Noncollinear magnetism in Lithium-doped zigzag graphene nanoribbons

Abstract Based on density functional theory and non-equilibrium Green’s function method, we studied noncollinear magnetism and electronic transport in zigzag graphene nanoribbon (ZGNR) doped with Li atom. Compared to pristine ZGNR, the Li-doped ZGNR presents characteristic features of magnetization distribution, which depends on the position of Li atom. When the magnetizations of two leads are parallel, i.e. θ = 0 ° , the Li atom induces an antiferromagnetic order on the edge, which is attributed to the change in exchange strength due to charge transfer. As for nonzero θ , the magnetization distribution in the case of interior adsorption shows obvious spin spiral. However, in edge adsorption, the spin spiral does not occur and a two-region feature appears.
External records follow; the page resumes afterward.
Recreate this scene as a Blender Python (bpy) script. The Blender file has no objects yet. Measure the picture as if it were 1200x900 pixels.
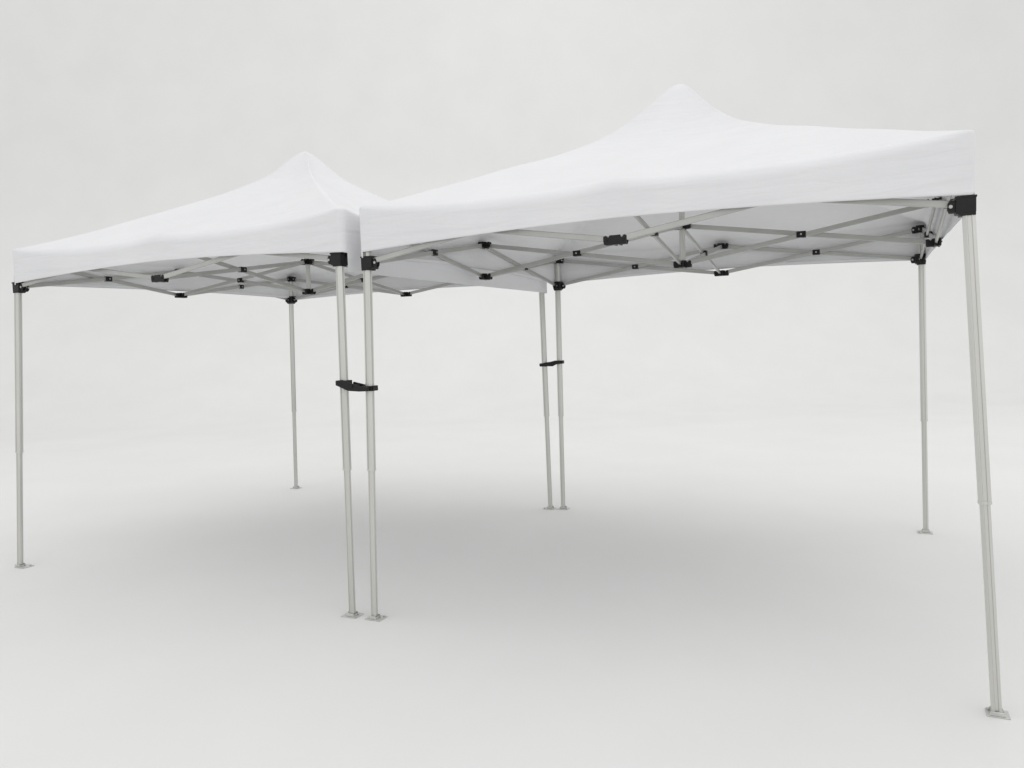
import bpy, bmesh, math, random
from mathutils import Vector, Matrix, noise
random.seed(4)
S = bpy.context.scene
COL = S.collection
PI = math.pi

# ------------------------------------------------------------------ materials
def new_mat(name):
    m = bpy.data.materials.new(name); m.use_nodes = True
    nt = m.node_tree; nt.nodes.clear()
    out = nt.nodes.new('ShaderNodeOutputMaterial')
    return m, nt, out

def noise_mix(nt, scale, ca, cb, detail=4, coord='Object', stretch=None):
    tc = nt.nodes.new('ShaderNodeTexCoord')
    n = nt.nodes.new('ShaderNodeTexNoise'); n.inputs['Scale'].default_value = scale
    n.inputs['Detail'].default_value = detail
    src = tc.outputs[coord]
    if stretch:
        mp = nt.nodes.new('ShaderNodeMapping'); mp.inputs['Scale'].default_value = stretch
        nt.links.new(src, mp.inputs['Vector']); src = mp.outputs['Vector']
    nt.links.new(src, n.inputs['Vector'])
    r = nt.nodes.new('ShaderNodeValToRGB')
    r.color_ramp.elements[0].position = .3; r.color_ramp.elements[1].position = .7
    r.color_ramp.elements[0].color = (*ca, 1); r.color_ramp.elements[1].color = (*cb, 1)
    nt.links.new(n.outputs['Fac'], r.inputs['Fac'])
    return r.outputs['Color'], n.outputs['Fac'], src

def fabric_mat():
    m, nt, out = new_mat('white_polyester')
    col, fac, src = noise_mix(nt, 3.0, (.732, .733, .748), (.758, .759, .772))
    d = nt.nodes.new('ShaderNodeBsdfPrincipled')
    d.inputs['Roughness'].default_value = .62
    d.inputs['Specular IOR Level'].default_value = .25
    nt.links.new(col, d.inputs['Base Color'])
    t = nt.nodes.new('ShaderNodeBsdfTranslucent'); t.inputs['Color'].default_value = (.74, .74, .74, 1)
    mx = nt.nodes.new('ShaderNodeMixShader'); mx.inputs['Fac'].default_value = TRANSLUCENT
    # weave + soft crumple
    wv = nt.nodes.new('ShaderNodeTexNoise'); wv.inputs['Scale'].default_value = 350; wv.inputs['Detail'].default_value = 1
    nt.links.new(src, wv.inputs['Vector'])
    b1 = nt.nodes.new('ShaderNodeBump'); b1.inputs['Strength'].default_value = .06; b1.inputs['Distance'].default_value = .002
    nt.links.new(wv.outputs['Fac'], b1.inputs['Height'])
    cr = nt.nodes.new('ShaderNodeTexNoise'); cr.inputs['Scale'].default_value = 4.5; cr.inputs['Detail'].default_value = 3
    cr.inputs['Distortion'].default_value = .6
    nt.links.new(src, cr.inputs['Vector'])
    b2 = nt.nodes.new('ShaderNodeBump'); b2.inputs['Strength'].default_value = .10; b2.inputs['Distance'].default_value = .03
    nt.links.new(cr.outputs['Fac'], b2.inputs['Height']); nt.links.new(b1.outputs['Normal'], b2.inputs['Normal'])
    mp = nt.nodes.new('ShaderNodeMapping'); mp.inputs['Scale'].default_value = (1.1, 1.1, 9.0); mp.inputs['Rotation'].default_value = (.12, .16, .3)
    nt.links.new(src, mp.inputs['Vector'])
    fo = nt.nodes.new('ShaderNodeTexNoise'); fo.inputs['Scale'].default_value = 1.6; fo.inputs['Detail'].default_value = 4; fo.inputs['Distortion'].default_value = .5
    nt.links.new(mp.outputs['Vector'], fo.inputs['Vector'])
    b3 = nt.nodes.new('ShaderNodeBump'); b3.inputs['Strength'].default_value = .22; b3.inputs['Distance'].default_value = .05
    nt.links.new(fo.outputs['Fac'], b3.inputs['Height']); nt.links.new(b2.outputs['Normal'], b3.inputs['Normal'])
    nt.links.new(b3.outputs['Normal'], d.inputs['Normal']); nt.links.new(b3.outputs['Normal'], t.inputs['Normal'])
    nt.links.new(d.outputs[0], mx.inputs[1]); nt.links.new(t.outputs[0], mx.inputs[2])
    nt.links.new(mx.outputs[0], out.inputs['Surface'])
    return m

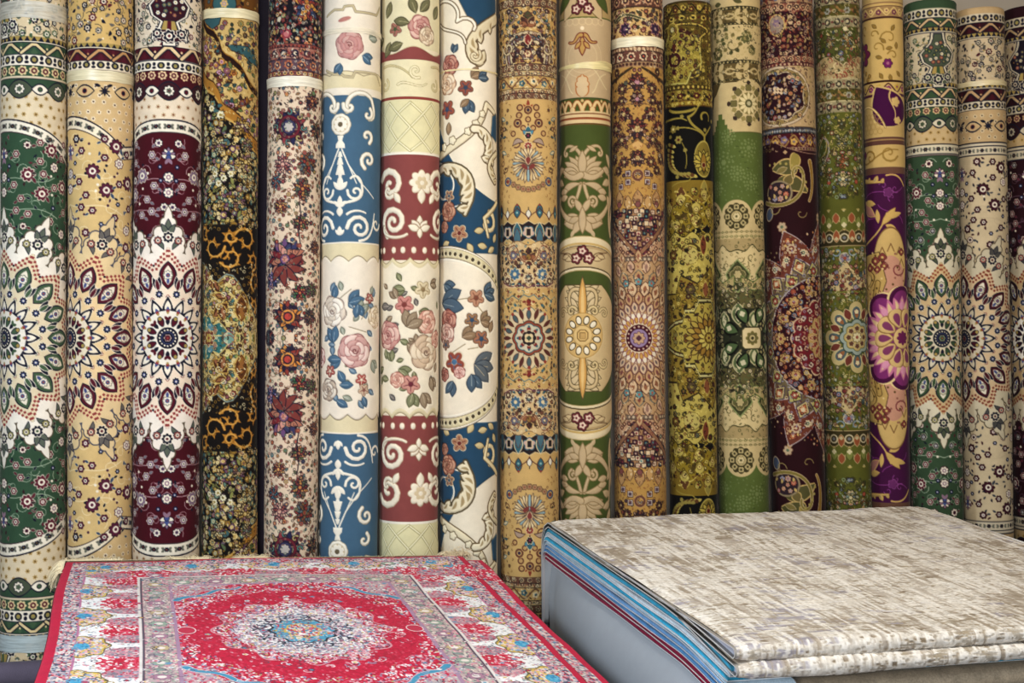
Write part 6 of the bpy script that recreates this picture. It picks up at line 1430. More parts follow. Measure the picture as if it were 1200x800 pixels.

Moreover, the rotation sense of magnetization for edge adsorption becomes counter-clockwise which is different from the interior adsorption. The transmission presents distinct features for edge and interior adsorption. As θ = 180 ° , the transmission coefficient at Fermi level is about two for interior adsorption but drops to about one in edge adsorption. These results provide considerable insights into the effect of doping on noncollinear magnetism and spin transport in ZGNR.